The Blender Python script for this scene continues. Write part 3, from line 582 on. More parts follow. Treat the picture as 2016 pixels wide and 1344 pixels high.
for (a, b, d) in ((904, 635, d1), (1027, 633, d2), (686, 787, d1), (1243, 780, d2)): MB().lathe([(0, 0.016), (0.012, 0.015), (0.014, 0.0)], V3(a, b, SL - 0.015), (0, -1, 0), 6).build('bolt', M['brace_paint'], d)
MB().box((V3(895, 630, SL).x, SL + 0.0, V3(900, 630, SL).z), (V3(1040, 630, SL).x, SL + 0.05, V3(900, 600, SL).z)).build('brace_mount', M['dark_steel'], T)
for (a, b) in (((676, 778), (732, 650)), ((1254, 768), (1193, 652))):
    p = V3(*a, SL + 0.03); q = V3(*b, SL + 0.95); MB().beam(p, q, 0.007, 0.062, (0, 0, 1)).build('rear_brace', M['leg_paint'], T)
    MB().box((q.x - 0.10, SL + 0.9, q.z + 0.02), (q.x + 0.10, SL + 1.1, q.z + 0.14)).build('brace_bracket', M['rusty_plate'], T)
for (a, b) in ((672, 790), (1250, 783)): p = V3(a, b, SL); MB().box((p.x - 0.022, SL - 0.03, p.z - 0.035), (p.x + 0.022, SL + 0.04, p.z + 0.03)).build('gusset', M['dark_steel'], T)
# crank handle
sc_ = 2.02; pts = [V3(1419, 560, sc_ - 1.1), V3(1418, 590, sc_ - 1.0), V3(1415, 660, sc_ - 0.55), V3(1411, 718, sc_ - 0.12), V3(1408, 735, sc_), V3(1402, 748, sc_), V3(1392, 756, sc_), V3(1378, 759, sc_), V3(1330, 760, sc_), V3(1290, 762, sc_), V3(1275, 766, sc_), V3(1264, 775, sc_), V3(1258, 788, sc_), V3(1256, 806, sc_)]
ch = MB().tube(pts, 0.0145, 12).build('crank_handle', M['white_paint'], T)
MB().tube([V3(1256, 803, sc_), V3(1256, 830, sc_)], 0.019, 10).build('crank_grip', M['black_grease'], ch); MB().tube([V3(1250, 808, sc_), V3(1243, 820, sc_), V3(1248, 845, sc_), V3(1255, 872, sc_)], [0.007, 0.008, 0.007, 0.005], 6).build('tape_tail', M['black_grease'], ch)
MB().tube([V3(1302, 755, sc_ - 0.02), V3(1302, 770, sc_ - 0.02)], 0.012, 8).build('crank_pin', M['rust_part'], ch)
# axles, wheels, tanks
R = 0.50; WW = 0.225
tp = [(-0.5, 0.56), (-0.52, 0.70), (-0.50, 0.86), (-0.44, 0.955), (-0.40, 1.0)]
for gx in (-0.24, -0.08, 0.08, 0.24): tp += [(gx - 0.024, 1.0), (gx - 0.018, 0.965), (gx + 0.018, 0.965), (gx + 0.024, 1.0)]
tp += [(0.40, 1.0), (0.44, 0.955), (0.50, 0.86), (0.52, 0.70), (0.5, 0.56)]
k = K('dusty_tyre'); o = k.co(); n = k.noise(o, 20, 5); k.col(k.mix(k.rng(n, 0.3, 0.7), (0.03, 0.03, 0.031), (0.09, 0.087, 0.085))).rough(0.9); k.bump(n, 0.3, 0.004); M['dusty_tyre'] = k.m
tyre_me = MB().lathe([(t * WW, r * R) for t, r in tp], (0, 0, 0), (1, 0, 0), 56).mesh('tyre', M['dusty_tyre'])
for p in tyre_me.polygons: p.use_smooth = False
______
_Aim of the exercise_
Quote each line of the data above exactly as written.

_Task answer_
The Blender Python script for this scene continues. Write part 3, from line 582 on. More parts follow. Treat the picture as 2016 pixels wide and 1344 pixels high.
for (a, b, d) in ((904, 635, d1), (1027, 633, d2), (686, 787, d1), (1243, 780, d2)): MB().lathe([(0, 0.016), (0.012, 0.015), (0.014, 0.0)], V3(a, b, SL - 0.015), (0, -1, 0), 6).build('bolt', M['brace_paint'], d)
MB().box((V3(895, 630, SL).x, SL + 0.0, V3(900, 630, SL).z), (V3(1040, 630, SL).x, SL + 0.05, V3(900, 600, SL).z)).build('brace_mount', M['dark_steel'], T)
for (a, b) in (((676, 778), (732, 650)), ((1254, 768), (1193, 652))):
    p = V3(*a, SL + 0.03); q = V3(*b, SL + 0.95); MB().beam(p, q, 0.007, 0.062, (0, 0, 1)).build('rear_brace', M['leg_paint'], T)
    MB().box((q.x - 0.10, SL + 0.9, q.z + 0.02), (q.x + 0.10, SL + 1.1, q.z + 0.14)).build('brace_bracket', M['rusty_plate'], T)
for (a, b) in ((672, 790), (1250, 783)): p = V3(a, b, SL); MB().box((p.x - 0.022, SL - 0.03, p.z - 0.035), (p.x + 0.022, SL + 0.04, p.z + 0.03)).build('gusset', M['dark_steel'], T)
# crank handle
sc_ = 2.02; pts = [V3(1419, 560, sc_ - 1.1), V3(1418, 590, sc_ - 1.0), V3(1415, 660, sc_ - 0.55), V3(1411, 718, sc_ - 0.12), V3(1408, 735, sc_), V3(1402, 748, sc_), V3(1392, 756, sc_), V3(1378, 759, sc_), V3(1330, 760, sc_), V3(1290, 762, sc_), V3(1275, 766, sc_), V3(1264, 775, sc_), V3(1258, 788, sc_), V3(1256, 806, sc_)]
ch = MB().tube(pts, 0.0145, 12).build('crank_handle', M['white_paint'], T)
MB().tube([V3(1256, 803, sc_), V3(1256, 830, sc_)], 0.019, 10).build('crank_grip', M['black_grease'], ch); MB().tube([V3(1250, 808, sc_), V3(1243, 820, sc_), V3(1248, 845, sc_), V3(1255, 872, sc_)], [0.007, 0.008, 0.007, 0.005], 6).build('tape_tail', M['black_grease'], ch)
MB().tube([V3(1302, 755, sc_ - 0.02), V3(1302, 770, sc_ - 0.02)], 0.012, 8).build('crank_pin', M['rust_part'], ch)
# axles, wheels, tanks
R = 0.50; WW = 0.225
tp = [(-0.5, 0.56), (-0.52, 0.70), (-0.50, 0.86), (-0.44, 0.955), (-0.40, 1.0)]
for gx in (-0.24, -0.08, 0.08, 0.24): tp += [(gx - 0.024, 1.0), (gx - 0.018, 0.965), (gx + 0.018, 0.965), (gx + 0.024, 1.0)]
tp += [(0.40, 1.0), (0.44, 0.955), (0.50, 0.86), (0.52, 0.70), (0.5, 0.56)]
k = K('dusty_tyre'); o = k.co(); n = k.noise(o, 20, 5); k.col(k.mix(k.rng(n, 0.3, 0.7), (0.03, 0.03, 0.031), (0.09, 0.087, 0.085))).rough(0.9); k.bump(n, 0.3, 0.004); M['dusty_tyre'] = k.m
tyre_me = MB().lathe([(t * WW, r * R) for t, r in tp], (0, 0, 0), (1, 0, 0), 56).mesh('tyre', M['dusty_tyre'])
for p in tyre_me.polygons: p.use_smooth = False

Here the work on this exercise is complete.